BANGOR, Maine — A local woman saw a young couple opening water bottles and dumping out the contents in front of Shaw’s grocery store on Saturday and pulled out her iPhone and videoed the two brazenly committing the common food stamp scam.
She then went into the store at around 1:30 p.m. to report what she saw and police were called to investigate the fraud.
The Bangor couple, a 23-year-old man and a 17-year-old female who turned 18 on Sunday, told the investigating officer that they had purchased two cases of water with funding provided by the Supplemental Nutrition Assistance Program, formerly known as the Food Stamp Program.
“They openly said they were dumping water” for the value of the returnables, Sgt. Paul Edwards said Monday. “They said they didn’t think there was anything wrong with that.”
The bottled water cost around $6 and the duo got $2.40 back in cash from the redeemed bottles.
U.S. Department of Agriculture, which administers the SNAP program, has taken a stand on water dumping — buying beverages with food stamps, dumping the liquid and returning the empties for cash — and has proposed a new rule that could disqualify recipients who engage in the practice.
The proposed new rule would update the definition of trafficking — a disqualifying action — to include the stealing of benefits. The USDA’s comment period ended Friday with only 31 comments collected.
“The final rule is expected to be published by the end of the year,” Susan Acker, USDA spokeswoman, said Monday. “Once the final rule is published, the provisions become law.”

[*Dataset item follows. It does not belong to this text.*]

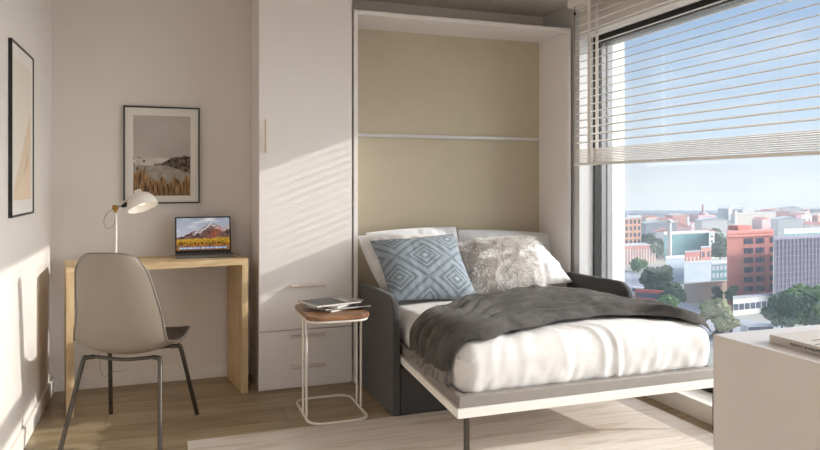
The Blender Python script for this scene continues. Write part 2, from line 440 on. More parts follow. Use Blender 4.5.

The water dumping the Bangor couple did on Saturday is a common occurrence, Edwards said.
“This has been an ongoing problem,” he said.
Information from Saturday’s water dumping in Bangor was sent to the Maine
Attorney General’s Office, which in January requested that law enforcement agencies forward possible fraud cases to the welfare fraud prosecutor.
“It’s part of our larger effort to combat welfare benefit fraud,” Brenda Kielty, special assistant in the Attorney General’s Office, said Friday.
The short video clip taken Saturday clearly shows the couple in front of the store with the bottled water and the teenage girl dumping out one bottle of water.
The woman who took the video on her cellphone called the Bangor Daily News and said she was outraged that people on welfare were dumping public money down the drain.